Kebetulan, teman dekatnya punya masalah.
Ceritanya, seiring dengan pertambahan usia, plus karir istri yang
menanjak, kehidupan perkawinannya malah mengarah dingin. Seperti ada sesuatu
yang tersembunyi. Keakraban dan keceriaan yang dulu dimiliki keluarga ini
hilang sudah. Si istri seolah disibukkan urusan kantor. ‘Apa yang harus aku
lakukan,” ungkapan pria ini.
Konsultasi spiritual itu menyarankan agar dia berpuasa tiga hari, dan
tiap malam wajib shalat tahajud dan sujud shalat syukur. “Coba lebih
mendekatkan diri kepada Tuhan, Insya Allah masalahanya terang. Setelah itu,
kamu ajak omong istrimu di rumah.” Ia menyarankan. Oke. Sebuah saran yang mudah
dipenuhi. Tiga hari kemudian, dia mengontak istrinya. “Bagaimana kalau malam ini
kita makan di restoran,” katanya. Istriny tidak keberatan. Makanan istimewa pun
dipesan, sebagai penebus kehambaran rumah tangganya.
Benar saja. Di restoran itu, istrinya mengaku terus terang telah
menduakan cintanya. Ia punya teman laki-laki untuk mencurahkan isi hati.
Suaminya kaget. Mukanya seakan ditampar. Makanan lezat di depannya juga tidak
di sentuhnya. Mulutnya seakan terkunci, tapi hatinya bergemuruh tak sudi
menerima pengakuan dosa” itu. Pantas saja dia selalu beralasan capek, malas,
atau tidak bergairah jika disentuh. Pantas saja, suatu malam istrinya pura-pura
tidur sembari mendekap handphone, padahal alat itu masih menampakkan
sinyal—pertanda habis dipakai berhubungan dengan seseorang. Itu pula, yang
antara lain melahirkan kebohongan demi kebohongan. Tanpa diduga,
keterusterangan itu telah mencabik-cabik hati pria ini.
Keterusterangan itu justru membuahkan sakit hati yang dalam. Atau bahkan,
lebih pahit dari itu. Hati pria ini seakan menuntut, “Kalau saja aku tidak
menuntut nasihatmu, tentu masalahnya tidak separah ini.” Si konsultan yang
dituding, “Ikut menjebloskan dalam duka.” Meng-kick balik. “Bukankah sudah saya
sarankan agar mengajak istrimu ngomong di rumah, bukan di restoran?” Buat orang
awam, restoran dan rumah sekedar tempat. Tidak lebih. Tapi, dimata si
paranormal, tempat membawa “takdir” tersendiri. Dan itulah yang terjadi.

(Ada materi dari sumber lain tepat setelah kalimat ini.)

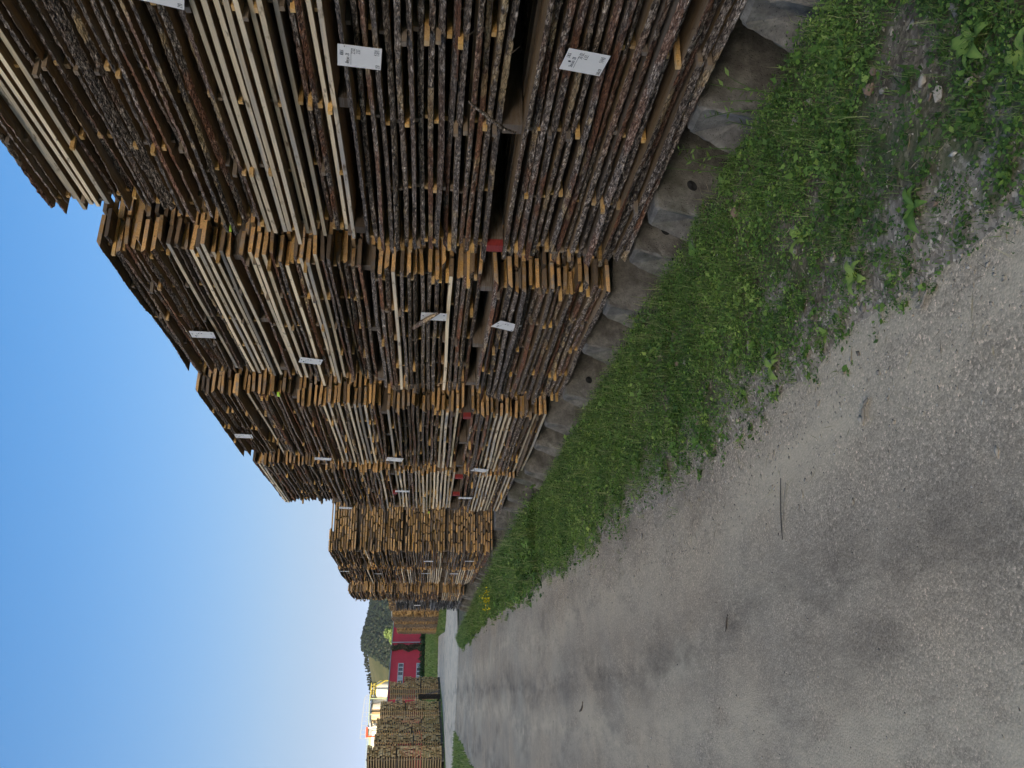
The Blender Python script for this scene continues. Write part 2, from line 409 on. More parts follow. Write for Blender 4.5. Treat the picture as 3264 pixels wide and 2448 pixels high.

Keterusterangan itu tak bisa dihapus. Ia telah mencatatkan sejarah tersendiri.
Maka jalan terbaik menyikapinya adalah seperti dikatakan orang bijak, “Jangan
membiasakan diri melihat kebenaran dari satu sisi saja.”
Kayu telah menjadi arang. Kita tidak boleh melarikan diri dari kenyataan,
sekalipun pahit. Kepalsuan dan kebohongan tadi bisa jadi merupakan bagian dari
perilaku kita jua. “Kita selalu lupa bahwa kita bertanggung jawab penuh atas
diri kita sendiri. Kita yang menciptakan masalah, kita pula yang harus menyelesaikannya.”
Kata orang bijak. Pahit getir, manis asam, asin hambar, itu sebuah resiko.
Memang kiat hidup itu tak lain adalah piawai dan bijak dalam memprioritaskan pilihan.